### SET TASK
Output, please, exactly those lines of the listing that come before the line with "return Vector(((u - HU)", along with that line itself.

### DATASET CONTENT

— Start —

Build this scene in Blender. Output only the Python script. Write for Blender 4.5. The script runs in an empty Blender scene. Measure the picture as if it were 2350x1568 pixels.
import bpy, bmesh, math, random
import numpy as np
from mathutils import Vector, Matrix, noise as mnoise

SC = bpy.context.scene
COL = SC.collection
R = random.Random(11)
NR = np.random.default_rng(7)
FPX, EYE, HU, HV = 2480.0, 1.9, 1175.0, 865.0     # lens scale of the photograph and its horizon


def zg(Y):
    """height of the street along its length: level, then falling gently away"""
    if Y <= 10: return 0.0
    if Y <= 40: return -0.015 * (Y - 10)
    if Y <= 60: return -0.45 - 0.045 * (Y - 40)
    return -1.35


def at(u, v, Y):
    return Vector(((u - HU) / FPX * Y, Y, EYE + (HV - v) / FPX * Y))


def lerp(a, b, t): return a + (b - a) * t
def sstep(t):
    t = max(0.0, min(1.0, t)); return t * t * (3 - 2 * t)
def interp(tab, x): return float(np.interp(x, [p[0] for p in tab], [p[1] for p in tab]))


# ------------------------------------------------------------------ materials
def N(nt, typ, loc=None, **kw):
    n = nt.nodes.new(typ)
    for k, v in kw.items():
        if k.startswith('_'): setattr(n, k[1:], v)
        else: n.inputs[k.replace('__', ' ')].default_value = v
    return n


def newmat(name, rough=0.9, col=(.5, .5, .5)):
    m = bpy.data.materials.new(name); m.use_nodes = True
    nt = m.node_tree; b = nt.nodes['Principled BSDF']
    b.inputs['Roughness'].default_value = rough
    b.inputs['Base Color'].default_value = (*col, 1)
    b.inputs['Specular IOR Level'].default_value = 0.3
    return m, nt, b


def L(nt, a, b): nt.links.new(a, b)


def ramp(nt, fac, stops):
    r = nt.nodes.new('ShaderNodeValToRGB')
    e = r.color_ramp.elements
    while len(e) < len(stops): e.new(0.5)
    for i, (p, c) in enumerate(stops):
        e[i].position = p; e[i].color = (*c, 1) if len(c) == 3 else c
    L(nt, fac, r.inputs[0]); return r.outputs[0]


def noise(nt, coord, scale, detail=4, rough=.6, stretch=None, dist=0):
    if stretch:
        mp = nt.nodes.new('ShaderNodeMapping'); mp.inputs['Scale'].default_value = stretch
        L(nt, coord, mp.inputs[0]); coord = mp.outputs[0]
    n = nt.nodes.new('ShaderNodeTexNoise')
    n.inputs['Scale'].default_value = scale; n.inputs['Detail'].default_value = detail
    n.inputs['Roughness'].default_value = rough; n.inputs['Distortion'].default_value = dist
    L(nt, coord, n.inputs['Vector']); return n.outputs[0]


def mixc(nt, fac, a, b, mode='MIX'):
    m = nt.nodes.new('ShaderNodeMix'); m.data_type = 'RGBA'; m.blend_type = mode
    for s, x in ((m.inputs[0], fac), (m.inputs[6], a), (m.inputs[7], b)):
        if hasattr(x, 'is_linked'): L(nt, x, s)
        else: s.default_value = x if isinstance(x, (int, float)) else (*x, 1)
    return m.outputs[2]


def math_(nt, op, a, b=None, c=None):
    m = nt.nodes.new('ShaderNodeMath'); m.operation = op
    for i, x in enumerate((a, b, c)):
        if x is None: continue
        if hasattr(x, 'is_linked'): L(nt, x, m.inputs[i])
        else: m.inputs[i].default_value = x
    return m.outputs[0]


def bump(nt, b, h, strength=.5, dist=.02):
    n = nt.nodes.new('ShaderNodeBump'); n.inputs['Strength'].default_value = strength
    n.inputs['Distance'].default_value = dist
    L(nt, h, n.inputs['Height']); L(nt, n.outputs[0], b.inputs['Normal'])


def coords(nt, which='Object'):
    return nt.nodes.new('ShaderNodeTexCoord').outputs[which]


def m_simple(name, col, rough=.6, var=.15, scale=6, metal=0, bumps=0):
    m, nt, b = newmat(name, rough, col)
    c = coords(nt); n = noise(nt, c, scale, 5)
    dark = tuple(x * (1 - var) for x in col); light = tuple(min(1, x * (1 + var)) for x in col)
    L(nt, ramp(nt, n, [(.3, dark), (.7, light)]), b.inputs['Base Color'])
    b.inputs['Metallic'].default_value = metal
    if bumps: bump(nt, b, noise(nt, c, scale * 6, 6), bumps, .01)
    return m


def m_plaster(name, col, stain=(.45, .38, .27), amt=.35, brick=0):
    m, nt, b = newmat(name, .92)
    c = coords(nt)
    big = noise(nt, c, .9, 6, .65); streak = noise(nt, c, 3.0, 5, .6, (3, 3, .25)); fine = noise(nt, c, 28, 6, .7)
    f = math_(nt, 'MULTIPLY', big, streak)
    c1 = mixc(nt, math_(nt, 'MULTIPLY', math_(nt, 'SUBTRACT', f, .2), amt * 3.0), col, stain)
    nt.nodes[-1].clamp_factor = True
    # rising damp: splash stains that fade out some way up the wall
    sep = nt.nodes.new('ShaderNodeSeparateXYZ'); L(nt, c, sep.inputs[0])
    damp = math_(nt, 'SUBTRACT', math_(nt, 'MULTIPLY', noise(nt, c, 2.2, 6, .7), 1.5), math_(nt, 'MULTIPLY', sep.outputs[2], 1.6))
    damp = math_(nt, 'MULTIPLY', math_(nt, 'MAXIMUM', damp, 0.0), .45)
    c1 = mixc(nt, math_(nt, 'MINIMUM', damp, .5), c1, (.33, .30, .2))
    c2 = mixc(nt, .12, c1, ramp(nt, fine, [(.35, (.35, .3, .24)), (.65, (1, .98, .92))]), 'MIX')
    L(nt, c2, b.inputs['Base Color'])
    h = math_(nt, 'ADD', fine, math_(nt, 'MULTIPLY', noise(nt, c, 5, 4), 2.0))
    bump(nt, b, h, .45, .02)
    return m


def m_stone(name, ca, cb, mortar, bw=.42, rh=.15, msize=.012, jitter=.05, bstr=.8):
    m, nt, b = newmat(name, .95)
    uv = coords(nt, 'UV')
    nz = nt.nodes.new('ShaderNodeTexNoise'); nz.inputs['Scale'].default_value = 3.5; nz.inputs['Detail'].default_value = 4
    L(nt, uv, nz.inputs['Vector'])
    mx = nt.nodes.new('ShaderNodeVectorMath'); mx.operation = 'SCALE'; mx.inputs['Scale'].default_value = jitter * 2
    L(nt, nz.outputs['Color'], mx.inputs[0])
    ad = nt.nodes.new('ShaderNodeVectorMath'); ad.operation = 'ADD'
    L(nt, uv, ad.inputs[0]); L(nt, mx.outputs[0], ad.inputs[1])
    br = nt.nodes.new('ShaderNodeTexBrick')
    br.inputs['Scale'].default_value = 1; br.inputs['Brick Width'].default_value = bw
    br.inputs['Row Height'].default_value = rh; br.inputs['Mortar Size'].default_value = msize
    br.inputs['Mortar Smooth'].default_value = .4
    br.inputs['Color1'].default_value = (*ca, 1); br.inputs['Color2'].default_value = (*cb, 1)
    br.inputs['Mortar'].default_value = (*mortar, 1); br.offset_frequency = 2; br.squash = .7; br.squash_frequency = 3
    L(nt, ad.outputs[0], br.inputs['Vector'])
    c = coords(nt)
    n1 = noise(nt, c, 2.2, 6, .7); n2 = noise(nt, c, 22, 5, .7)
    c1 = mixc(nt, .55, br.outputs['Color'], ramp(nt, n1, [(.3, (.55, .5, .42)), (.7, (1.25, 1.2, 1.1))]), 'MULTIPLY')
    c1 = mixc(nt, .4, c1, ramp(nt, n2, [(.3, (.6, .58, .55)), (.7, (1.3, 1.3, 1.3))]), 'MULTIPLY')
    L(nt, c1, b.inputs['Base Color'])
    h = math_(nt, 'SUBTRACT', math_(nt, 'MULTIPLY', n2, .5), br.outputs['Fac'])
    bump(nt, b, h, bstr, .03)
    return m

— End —

### FINAL ANSWER
Build this scene in Blender. Output only the Python script. Write for Blender 4.5. The script runs in an empty Blender scene. Measure the picture as if it were 2350x1568 pixels.
import bpy, bmesh, math, random
import numpy as np
from mathutils import Vector, Matrix, noise as mnoise

SC = bpy.context.scene
COL = SC.collection
R = random.Random(11)
NR = np.random.default_rng(7)
FPX, EYE, HU, HV = 2480.0, 1.9, 1175.0, 865.0     # lens scale of the photograph and its horizon


def zg(Y):
    """height of the street along its length: level, then falling gently away"""
    if Y <= 10: return 0.0
    if Y <= 40: return -0.015 * (Y - 10)
    if Y <= 60: return -0.45 - 0.045 * (Y - 40)
    return -1.35


def at(u, v, Y):
    return Vector(((u - HU) / FPX * Y, Y, EYE + (HV - v) / FPX * Y))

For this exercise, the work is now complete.